¡Amistad! ¡Oh, sublime palabra a cuyo conjuro se desvanecen las sombras que aíslan al espíritu humano del diáfano resplandor que alumbra los afectos más puros y santifica el sentimiento que por la fuerza del vínculo une las vidas en la plenitud de la confianza, el respeto y la indulgencia mutua!
Excelsa expresión que refirma en la conciencia la maravillosa concepción del principio substancial que alienta nuestra existencia.
El hombre que no ha rendido culto a la amistad, ha podido vivir como un ente bruto, pero nunca como un ser humano.
La amistad, tal cual es en su fondo y en su sencillez, equivale al afecto que naciendo en el corazón de los seres humanos se emancipa de toda mezquindad e interés, enalteciendo y ennobleciendo el pensamiento y sentimiento de los hombres.
No podría concebirse la amistad, si no fuera ésta presidida por el ternario simpatía-confianza-respeto, indispensable para nutrir el sentir que la constituye. Si se admite que el odio es movido por espíritus en discordia que las fuerzas del mal aprovechan para extender su abominación, con mayor convicción aún deberá admitirse que la amistad, encarnando el espíritu de solidaridad por la comprensión del afecto, puede mover fuerzas mucho más potentes que las del mal, pues ella es el gran punto de apoyo sobre el cual se cifran las más grandes esperanzas del mundo.
Es por el signo de la amistad por el que se unen los hombres, los pueblos y las razas, y es bajo sus auspicios que ha de haber paz en la tierra.
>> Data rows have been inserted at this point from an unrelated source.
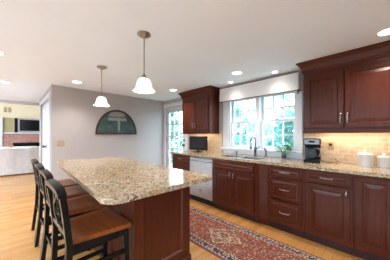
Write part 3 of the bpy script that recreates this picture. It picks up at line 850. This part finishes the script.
def make_can(r):
    o = thing('recessed_light', '', 'ceiling light', (0, 0, H))
    MB().lathe([(r, -.001), (r, -.005), (r*.86, -.007), (r*.80, -.001)], 28, cap0=False, cap1=False).build('trim_ring', 'ceramic', o, True)
    MB().lathe([(r*.80, -.002), (.001, -.003)], 28, cap0=False, cap1=False).build('lens', 'bulb', o)
    l = bpy.data.lights.new('can_beam', 'SPOT'); l.energy = 3 if r < .05 else 20; l.color = (1, .94, .87); l.spot_size = R(125); l.spot_blend = .8; l.shadow_soft_size = .06
    lo = bpy.data.objects.new('can_beam', l); COL.objects.link(lo); lo.parent = o; lo.location = (0, 0, -.012)
    return o
k0 = make_can(.082); small = make_can(.045)
used = set()
for x, y, src, lb in ((-4.90, -.085, k0, 'recessed ceiling light at the left edge, nearer the living room'),
                      (-3.21, -.14, k0, 'recessed ceiling light cut by the left edge of the photo'),
                      (-3.985, .86, k0, 'recessed ceiling light near the arched picture'),
                      (-3.245, 2.50, k0, 'recessed ceiling light near the glazed door'),
                      (-1.66, 2.53, k0, 'recessed ceiling light before the middle of the valance'),
                      (-2.02, 2.88, small, 'smaller recessed ceiling light over the left of the valance'),
                      (-1.224, 2.905, small, 'smaller recessed ceiling light over the right of the valance'),
                      (-.005, 2.53, k0, 'large recessed ceiling light near the right cherry wall cabinet')):
    o = src if src.name not in used else copy_tree(src)
    used.add(src.name)
    o.location = (x, y, H); o['label'] = lb; o['group'] = 'recessed ceiling lights'

# ------------------------------------------------------------------ back wall: picture and switch
pc = thing('arched_picture', 'half round picture in a dark frame on the back wall', 'picture', (XB + .002, 1.815, 1.298))
n = 32; ro, ri, hz = .487, .452, .585
arc = lambda r, h: [(r * math.cos(math.pi * k / n), h * math.sin(math.pi * k / n)) for k in range(n + 1)]
m = MB(); o_, i_ = arc(ro, hz), [(a, b + .038) for a, b in arc(ri, hz - .082)]
for a, b in zip(range(n), range(1, n + 1)):
    m.prism([o_[a], o_[b], i_[b], i_[a]], 'x', 0, .03)
m.prism([(-ro, 0), (ro, 0), (ri, .038), (-ri, .038)], 'x', 0, .03)
bmesh.ops.remove_doubles(m.bm, verts=m.bm.verts, dist=1e-5)
m.build('frame', 'pictureframe', pc)
MB().prism([(a, b) for a, b in arc(ro - .02, hz - .02)], 'x', .002, .014).build('print', 'picture', pc)
sw = thing('light_switch', 'almond double switch plate on the back wall left of the island', 'switch', (XB, .705, 1.115))
MB().box(0, .006, -.060, .060, -.058, .058, .002).build('cover_plate', 'switchplate', sw)
for y in (-.023, .023): MB().box(.006, .013, -.006 + y, .006 + y, -.012, .012, .002).build('toggle', 'switchplate', sw)

# ------------------------------------------------------------------ living room
def yz(px, py):
    u = (px - 195) / 188.6; k = XF / (.6974 * u - .7167)
    return k * (.7167 * u + .6974), 1.281 + k * (135.17 - py) / 188.6
fp = thing('fireplace', 'red brick fireplace wall behind the white sofa', 'fireplace', (XF, 0, 0))
yl = yz(3, 130)[0]; zm = yz(10, 132.5)[1]; yr = 1.75
zo = yz(25, 142.5)[1]; yo0 = yz(14, 143)[0]; yo1 = yo0 + 1.0
m = MB(); m.box(.002, .12, yl, yo0, 0, zm - .05).box(.002, .12, yo1, yr, 0, zm - .05).box(.002, .12, yo0, yo1, zo + .0, zm - .05); m.build('brickwork', 'brick', fp)
MB().box(.002, .03, yo0, yo1, 0, zo).build('firebox', 'blackplastic', fp)
MB().box(.12, .145, yo0 - .03, yo1 + .03, zo - .09, zo + .0, .004).build('hood', 'blackplastic', fp)
MB().box(.002, .17, yl, yr, zm - .05, zm, .006).build('mantel', 'trim', fp)
MB().box(.13, .45, yl + .1, yr - .1, 0.001, .05, .005).build('hearth', 'brick', fp)
# pale niche panel and television over the mantel
y0_, z0_ = yz(3.2, 132); y1_, z1_ = yz(15.6, 118)
niche = plain('olive_cream_panel', (.46, .40, .22), .6, var=.05)
pn = thing('wall_panel', 'pale olive panel above the mantel left of the television', 'panel', (XF + .002, (y0_ + y1_) / 2, zm + .002))
wv, hv = (y1_ - y0_) / 2, z1_ - zm - .002
MB().box(0, .02, -wv, wv, 0, hv, .003).build('board', niche, pn)
m = MB()
for s in (-1, 0, 1): m.box(.02, .028, s * (wv - .02) - .015, s * (wv - .02) + .015, .02, hv - .02)
m.build('batten', niche, pn)
ya, za = yz(18, 118.3); yb_, zb_ = yz(46, 131.3)
t2 = thing('television', 'large flat television in a silver frame above the brick fireplace', 'television', (XF + .002, (ya + yb_) / 2, zm + .003))
wt, ht = (yb_ - ya) / 2, za - zm - .003
m = MB(); m.box(0, .07, -wt, wt, 0, .07, .004).box(0, .07, -wt, wt, ht - .05, ht, .004).box(0, .07, -wt, -wt + .05, .07, ht - .05).box(0, .07, wt - .05, wt, .07, ht - .05); m.build('frame', 'steel', t2)
MB().box(.005, .05, -wt + .05, wt - .05, .07, ht - .05).build('screen', 'screen', t2)
MB().box(0, .06, -wt - .10, -wt - .005, 0, ht, .004).build('speaker', 'blackplastic', t2)
# vertical white post at the left of the fireplace and soffit over it
yp = yz(2.8, 130)[0]
struct(MB().box(XF, XF + .16, yp - .35, yp - .005, 0, yz(2, 117.5)[1]).build('trim_4', 'trim'))
struct(MB().box(XF, XF + .05, -3.0, W, 2.60, 2.72).build('trim_5', 'trim'))
vt = thing('wall_vent', 'small brown slotted vent high on the cream living room wall', 'vent', (XF, yz(7.7, 109.8)[0], yz(8, 109.8)[1]))
vent = plain('tan_vent_metal', (.36, .26, .15), .5)
MB().box(0, .008, -.125, .125, -.105, .105, .003).build('frame', 'cream', vt)
for a, b in ((-.105, -.015), (.015, .105)):
    m = MB()
    for k in range(7): m.box(.008, .014, a, b, -.095 + k * .028, -.095 + k * .028 + .021)
    m.build('louver', vent, vt)

# sofa seen from behind
sf = thing('sofa', 'white slipcovered sofa seen from behind in the living room', 'sofa', (-8.29, -.35, 0))
sl = 1.12
def soft(mb, amount=.0): return mb
MB().box(-.90, -.02, -sl, sl, .06, .42, .03, 2).build('base', 'sofa', sf, True)
m = MB(); n = 40
pts_t = [.888 + .012 * math.sin(k * 1.1) + .010 * math.sin(k * .37) for k in range(n + 1)]
A = [[], [], [], []]
for k in range(n + 1):
    y = -sl + 2 * sl * k / n; b = .008 * math.sin(k * .8)
    for i, p in enumerate(((0 + b, .04), (-.015 + b, pts_t[k] - .03), (-.19, pts_t[k]), (-.24, .40))): A[i].append(m.bm.verts.new((p[0], y, p[1])))
for i in range(4):
    for k in range(n): m.bm.faces.new((A[i][k], A[i][k+1], A[(i+1) % 4][k+1], A[(i+1) % 4][k]))
m.bm.faces.new([A[i][0] for i in range(4)]); m.bm.faces.new([A[i][-1] for i in (3, 2, 1, 0)])
m.build('backrest', 'sofa', sf, True, None, 70)
for s in (-1, 1): MB().box(-.90, -.03, s * sl - .09, s * sl + .09, .05, .62, .05, 3).build('arm', 'sofa', sf, True)
for k in range(3):
    w3 = 2 * (sl - .1) / 3; yy = -sl + .1 + w3 * (k + .5)
    MB().box(-.86, -.25, yy - w3/2 + .005, yy + w3/2 - .005, .42, .55, .04, 3).build('seat_cushion', 'sofa', sf, True)
    MB().box(-.42, -.16, yy - w3/2 + .01, yy + w3/2 - .01, .55, .905, .07, 3).build('back_cushion', 'sofa', sf, True)
for s in (-1, 1):
    for x in (-.84, -.08): MB().lathe([(.02, 0), (.028, .06)], 10, (x, s * (sl - .08), 0)).build('foot', 'toe', sf)
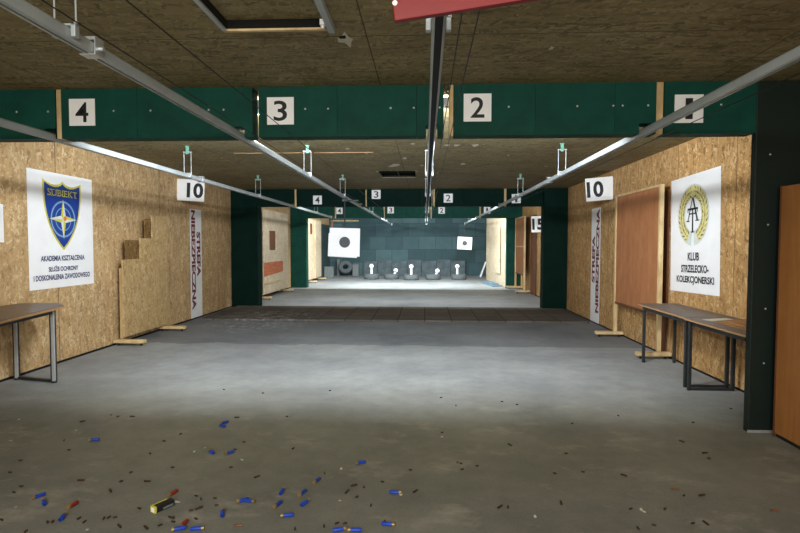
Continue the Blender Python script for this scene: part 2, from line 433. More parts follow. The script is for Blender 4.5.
def plate(n, x, z, y, s, row, w):
    T = Matrix.Translation((x, y, z)) @ FRONT
    t = thing('number_plate', 'white square plate with black numeral %s on the %s baffle' % (n, row), 'sign', mat=T, group='white lane number plates')
    obj('plate', MB().prism([(x - s / 2, z - s / 2), (x + s / 2, z - s / 2), (x + s / 2, z + s / 2), (x - s / 2, z + s / 2)], 'y', y - .006, y - .001), 'white', t)
    hw = s * (.25 if n != '1' else .13); hh = s * .37
    V, F = text2d(n, -hw, hw, -hh, hh, .012)
    obj('numeral', flat(MB(), V, F, .008, T), 'black', t)
for n, x, z in (('4', -2.735, 2.495), ('3', -1.135, 2.49), ('2', .4, 2.5), ('1', 1.99, 2.475)):
    plate(n, x, z, 4.179, .212, 'front', 0)
for n, x, z in (('4', -2.43, 2.44), ('3', -1.1, 2.56), ('2', .515, 2.475), ('1', 2.02, 2.46)):
    plate(n, x, z, 11.999, .2, 'middle', 0)
for n, x, z in (('4', -2.8, 2.53), ('3', -1.12, 2.55), ('2', .535, 2.54), ('1', 2.0, 2.54)):
    plate(n, x, z, 17.399, .21, 'rear', 0)

def pillar(x0, x1, y, d, label, bolts=(), strip=False, mat='green_dark'):
    t = thing('pillar', label, 'pillar', ((x0 + x1) / 2, y, 0))
    obj('cladding', MB().box(x0, x1, y, y + d, 0, ZC), mat, t, bevel=.006)
    for bx, bz in bolts: obj('bolt', MB().dome((bx, y, bz), .008), 'bright', t, True)
    if strip: obj('base_strip', MB().box(x0 - .003, x1 + .0, y - .006, y, 0, .02), 'bright', t)
pillar(2.492, XR - .002, 4.18, .06, 'big near dark green pillar beside the orange board on the right', ((2.6, 2.13), (2.6, 1.6), (2.6, .96), (2.6, .54)), True, 'pillar_near')
pillar(XL + .002, -3.81, 12.0, .3, 'dark green left pillar at the back edge of the rubber mat')
pillar(2.605, XR - .002, 12.0 - .13, .3, 'dark green right pillar at the back edge of the rubber mat')
pillar(XL + .002, -3.9, 17.4, .3, 'far dark green left pillar under the rear baffle', mat='green')
pillar(2.66, XR - .002, 17.4 + .145, .2, 'far dark green right pillar behind the timber framed screen', mat='green')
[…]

Si algo existe en la naturaleza humana que demuestre más palpablemente la previsión del Creador Supremo al infundirle su hálito de vida, es sin duda alguna, la propensión de todo ser racional a extender su afecto al semejante, ya que en ello, podría decirse, estriba el mantenimiento o perpetuación de la especie humana. La fuerza que la amistad infunde recíprocamente en los seres sostiene la vida a través de todas las adversidades y la perpetúa, pese a los cataclismos que ha debido soportar el mundo.
La amistad entre los hombres logra realizar lo que ninguna otra cosa, por grande que sea. No sería aventurado afirmar que ella es uno de los pocos valores de esencia superior que aún quedan en el hombre, que lo elevan y dignifican haciéndole generoso y humanitario.
Cuando este sublime sentimiento cesa de existir como palanca del entendimiento, la humanidad se desploma por la pendiente de la destrucción. Lo estamos viendo hoy en el Viejo Mundo. La cólera suele remplazarla a menudo si no se la arraiga profundamente en el alma del ser, consagrándola como parte incorruptible de su propia vida.
El que profana una amistad lealmente forjada en el crisol de las múltiples y mutuas pruebas que llevan el sello de la sinceridad, comete uno de los más grandes pecados que tarde o temprano habrá de purgar con merecidos castigos.
No se violan impunemente los preceptos naturales que hacen posible la convivencia humana. Toda amistad sincera es presidida por el mismo Dios; quien traicione esa amistad infiere, en consecuencia, una incalificable ofensa al Supremo Juez de nuestros actos.
Si bien es cierto que no todos pueden inspirar y aun profesar una verdadera amistad por carecer de sentimientos adecuados para no desvirtuar el significado que substancia su innegable mérito, o por impedírselo, generalmente, características mentales o psicológicas adversas, es de todo punto de vista admisible que puedan, superando las condiciones personales, alcanzar la gracia de una amistad o de muchas. Los necios, sinónimo de insensatos, los hipócritas, los vanidosos y los cínicos, sólo crean enemistades.
Pero, una cosa que no saben los que destruyen francas y nobles amistades, es que la corriente de altruista afecto que bruscamente corta el que defrauda a su semejante, encuentra siempre sólidos puntos de apoyo en el corazón de los demás, de aquellos que más próximos estuvieron de esta amistad.
Por lo general, los hombres olvidan en qué circunstancias nació ese sentimiento y cómo fué aumentando gradualmente, hasta los límites del mayor aprecio. De ahí también, que aparezca en el alma de los que la tronchan sin justificación alguna, el tan despreciable estigma de la ingratitud.
Fácil será deducir a través de lo expuesto, que la humanidad sólo dejará de existir como tal, si la amistad se extinguiese por completo en el corazón de los hombres.